Niemal wszystkie filmy Wong Kar Waia natychmiast po premierze zyskiwały status kultowych, a ich estetyka wywarła ogromny wpływ na kino na całym świecie. Odrestaurowane pod okiem reżysera dziś ponownie hipnotyzują swoją energią. Kolory zyskują nowe tchnienie, a kultowe już kadry – inne spojrzenie. Piękne stroje w „Spragnionych miłości” stają się jeszcze bardziej namacalne, zaś w „2046” pokłosie niespełnionego romansu wybrzmiewa jako jeszcze aktualniejsze postscriptum. „Upadłe anioły” oczarowują pulsującym rytmem, „Happy Together” zmysłową atmosferą, a urzekające teledyskową energią „Chungking Express” wciąż pozostaje najbardziej pocieszającym z tytułów Wong Kar Waia.
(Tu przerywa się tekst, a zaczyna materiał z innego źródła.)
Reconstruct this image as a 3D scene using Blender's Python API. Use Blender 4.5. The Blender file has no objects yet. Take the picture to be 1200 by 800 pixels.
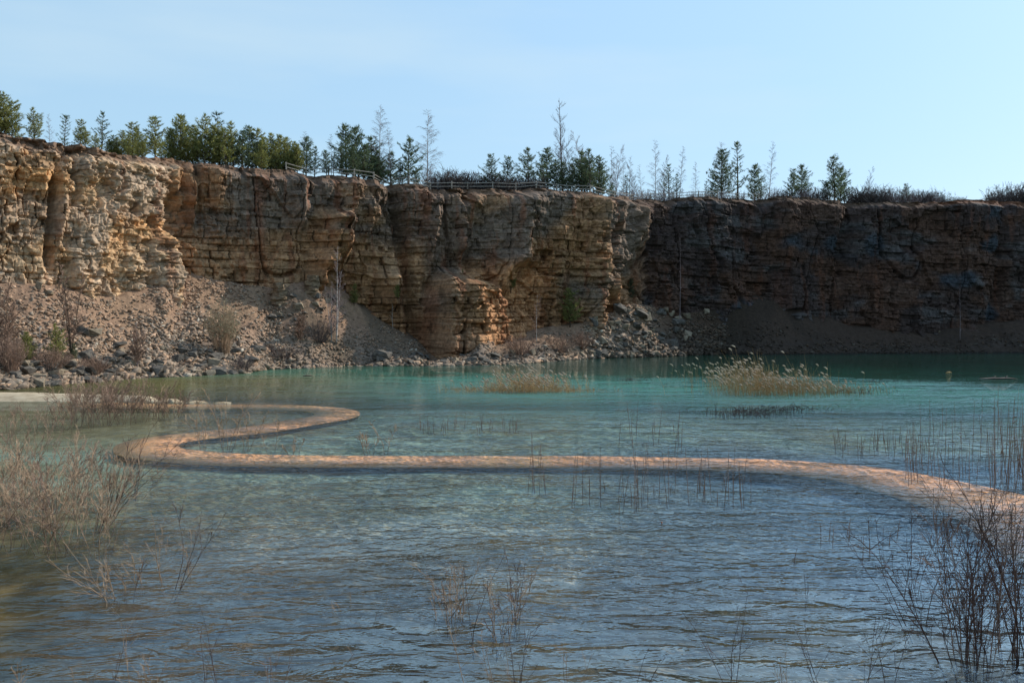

Oglądane po latach filmy Wong Kar Waia stają się estetycznym zapisem pewnej ery, filmowym lustrem czasów, które opuściły Hongkong prawdopodobnie już bezpowrotnie. To filmy, jakie wchodzą głęboko pod skórę – i zachwycają tak samo przy pierwszym, jak i przy dziesiątym seansie.
UPADŁE ANIOŁY
Fallen Angels / Do lok tin si
2 kwietnia (sobota), godz. 19:30
Hongkong 1995 (99 min)
Reżyseria: Wong Kar Wai
Obsada: Leon Lai, Michelle Reis, Takeshi Kaneshiro
Płatny zabójca Wong Chi-Ming dostaje instrukcje co do miejsca następnej akcji od sprawdzonej partnerki. Choć nigdy się nie spotkali, działają w idealnej synchronii. Dla kobiety bycie cieniem nonszalanckiego gangstera staje się jednak impulsem do coraz dalej posuniętych fantazji. Ich historia przeplata się z poszarpaną trajektorią losów niemego Ho Chi-Mo, który włamuje się nocami do małych sklepików, by sprzedawać z nich towar. Groteska, absurd, brutalność i nieodzowna wongkarwaiowska samotność zyskują tu bardziej mroczne oblicze, ale pozostają imponującym wizualnym spektaklem.